Why can't we just do it all? Let's wrap all of that up into a single match.resolve() function that:

• Waits for route.lazy to resolve (if needed)
• No-ops if the route isn't supposed to revalidate
  • Open question here if we return the current data from these no-ops or return undefined?
  • We decided not to expose this data for now since we don't have a good use case
• Knows whether to call the loader or the action
• Allows users to pass additional params to loaders/actions for middleware/context use cases.

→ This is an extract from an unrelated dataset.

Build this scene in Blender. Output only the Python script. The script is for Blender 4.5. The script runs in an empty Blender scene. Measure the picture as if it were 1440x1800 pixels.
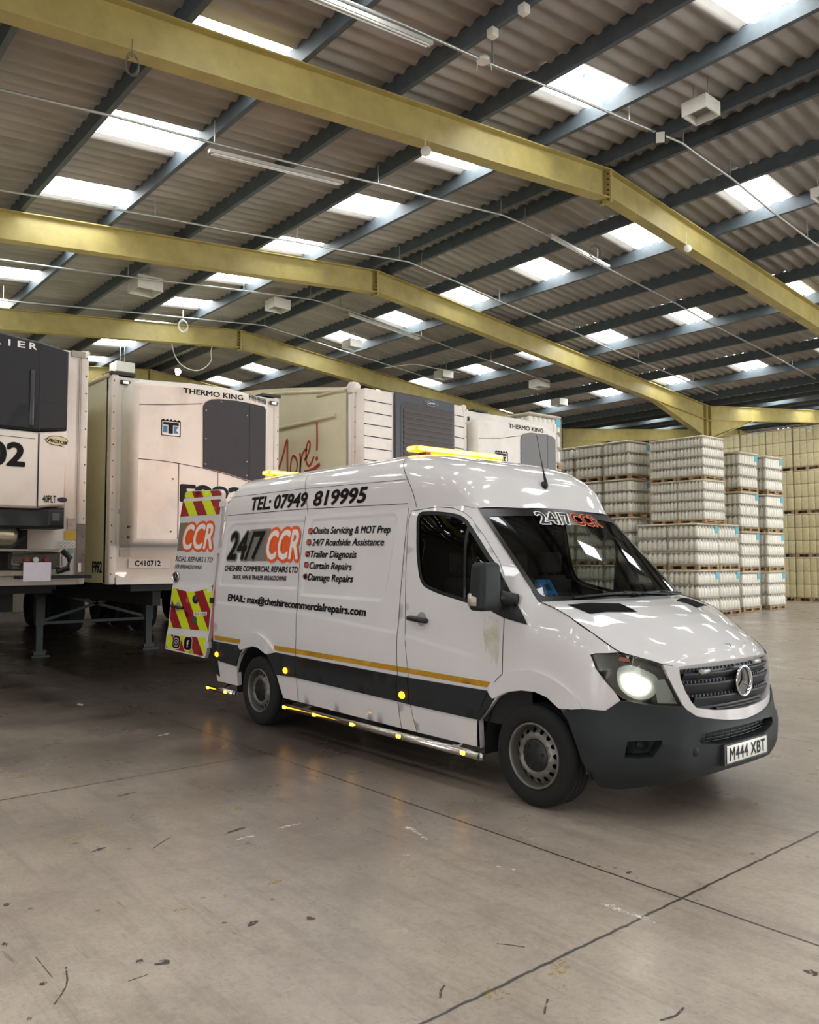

// Simplest case - call all loaders in parallel just like current behavior
function dataStrategy({ matches }) {
  // No more type, defaultStrategy, or match.route promise APIs!
  return Promise.all(matches.map(match => {
    // resolve `route.lazy` if needed and call loader/action
    return m.resolve();
  });
}

// More advanced case - call loader sequentially passing a context through
async function dataStrategy({ matches }) {
  let ctx = {};
  let results = [];
  for (let match of matches) {
    // You can pass a "handlerOverride" function to resolve giving you control
    // over how/if to call the handler.  The argument passed to `handler` will
    // be passed as the second argument to your `loader`/`action`:
    // function loader({ request }, ctx) {...}
    let result = await m.resolve((handler) => {
      return handler(ctx);
    });
    results.push(result);
  });
  return results;
}

// More performant case leveraging a middleware type abstraction which lets loaders
// still run in parallel after sequential middlewares:
function dataStrategy({ matches }) {
  // Can implement middleware as above since you now get all matches
  let context = runMiddlewares(matches);

  // Call all loaders in parallel (no params to pass) but you _can_ pass you
  // own argument to `resolve` and it will come in as `loader({ request }, handlerArg)`
  // So you can send middleware context through to loaders/actions
  return Promise.all(matches.map(match => {
    return m.resolve(context);
  });

  // Note we don't do any filtering above - if a match doesn't need to load,
  // `match.resolve` is no-op.  Just like `serverLoader` is a no-op in `clientLoader`
  // when it doesn't need to run
}

// Advanced case - single-fetch type approach
// More advanced case - call loader sequentially passing a context through
async function dataStrategy({ matches }) {
  let singleFetchData = await makeSingleFetchCall()
  // Assume we get back:
  // { data: { [routeId]: unknown }, errors: { [routeId]: unknown } }
  let results = [];
  for (let match of matches) {
    // Don't even call the handler since we have the data we need from single fetch
    let result = await m.resolve(() => {
      if (singleFetchData.errors?.[m.route.id]) {
        return {
          type: 'error',
          result: singleFetchData.errors?.[m.route.id]
        }
      }
      return {
        type: 'data',
        result: singleFetchData.data?.[m.route.id]
      }
    });
    results.push(result);
  });
  return results;
}

Status codes

Initially, we thought we could just let the handlerOverridereturn or throw and then internally we could convert the returned/thrown valuer into a HandlerResult. However, this didn't work for the unstable_skipActionRevalidation behavior we wanted to implement with Single Fetch.

If users returned normal Response's it would be fine, since we could decode the response internally and also know the status. However, if user's wanted to do custom response decoding (i.e., use turbo-stream like we did in single fetch) then there was no way to return/throw data and the status code from the response without introducing something like the ErrorResponse API which holds a status and data. We decided to make HandlerResult public API and put an optional status field on it.

This means that if you just call resolve with no handlerOverride you never need to know about HandlerResult. If you do pass a handlerOverride, then you need to return a proper HandlerResult with type:"data"|"error".